Classroom lesson · Salang Pass · 🇦🇫 Afghanistan

Salang Pass

One of the highest roads in the world, crossing the Hindu Kush

A winding mountain road crossing a snow-covered high pass in the Hindu Kush

Photo · Wikimedia Commons

What is it?

The Salang Pass is a mountain road that climbs up to about 3,878 metres above sea level — one of the highest paved roads anywhere in the world. It cuts through the Hindu Kush mountains, connecting the north of Afghanistan to the south through a tunnel that was once considered an engineering marvel.

Tell me more

Before the Salang Pass road was built, crossing the Hindu Kush in winter was nearly impossible. Travellers had to choose long, dangerous routes around the mountains or wait for the snow to melt in spring. The road and its tunnel, finished in 1964, cut the journey dramatically and allowed goods and people to move between northern and southern Afghanistan all year round.

The Salang Tunnel at the top is about 2.7 kilometres long and passes straight through solid rock. When you drive through it, you go from one climate zone to almost another — the north side of the pass is often drier, while the south side can be wetter and warmer. Locals say you can almost feel the change in the air as you emerge from the tunnel.

In winter, snow can pile metres deep around the pass, and avalanches — huge slides of snow rushing down the mountain — are a regular part of life up here. Engineers have built long concrete snow sheds over sections of the road to let avalanches slide harmlessly over the top of the traffic below.
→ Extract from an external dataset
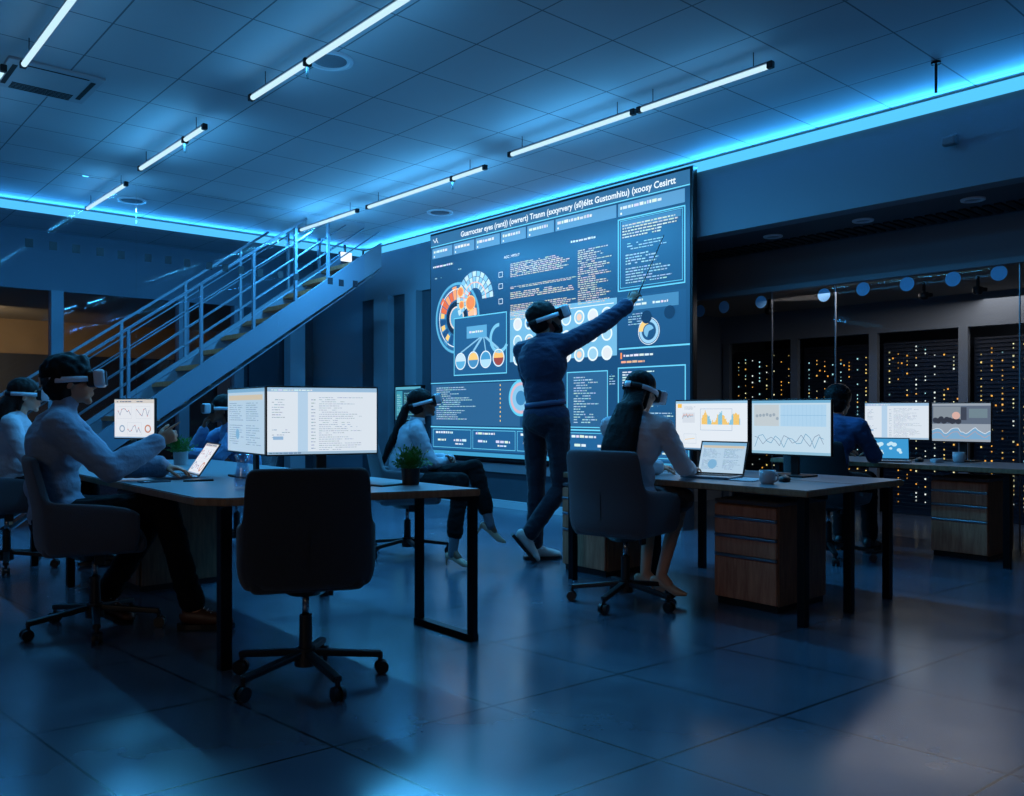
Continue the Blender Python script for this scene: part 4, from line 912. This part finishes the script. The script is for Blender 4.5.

It is like driving under a stone umbrella.

In the classroom

Walk your class through this in 15 minutes.

Talk together

Discussion prompts

  1. 01Why is a road through the mountains so important for people who live on different sides of the Hindu Kush?
  2. 02Engineers built snow sheds to protect the road from avalanches. Can you think of other clever ways people have solved a nature-caused problem with engineering?
  3. 03If you had to cross a huge mountain range without a road, what route would you plan and what would you carry?
Try this

Classroom activity

Build a simple model of a mountain pass using scrunched newspaper covered in papier-mâché or modelling clay. Mark the tunnel entrance and exit on each side. Then write a short 'road report' — like a news bulletin — describing what the pass is like in summer versus winter.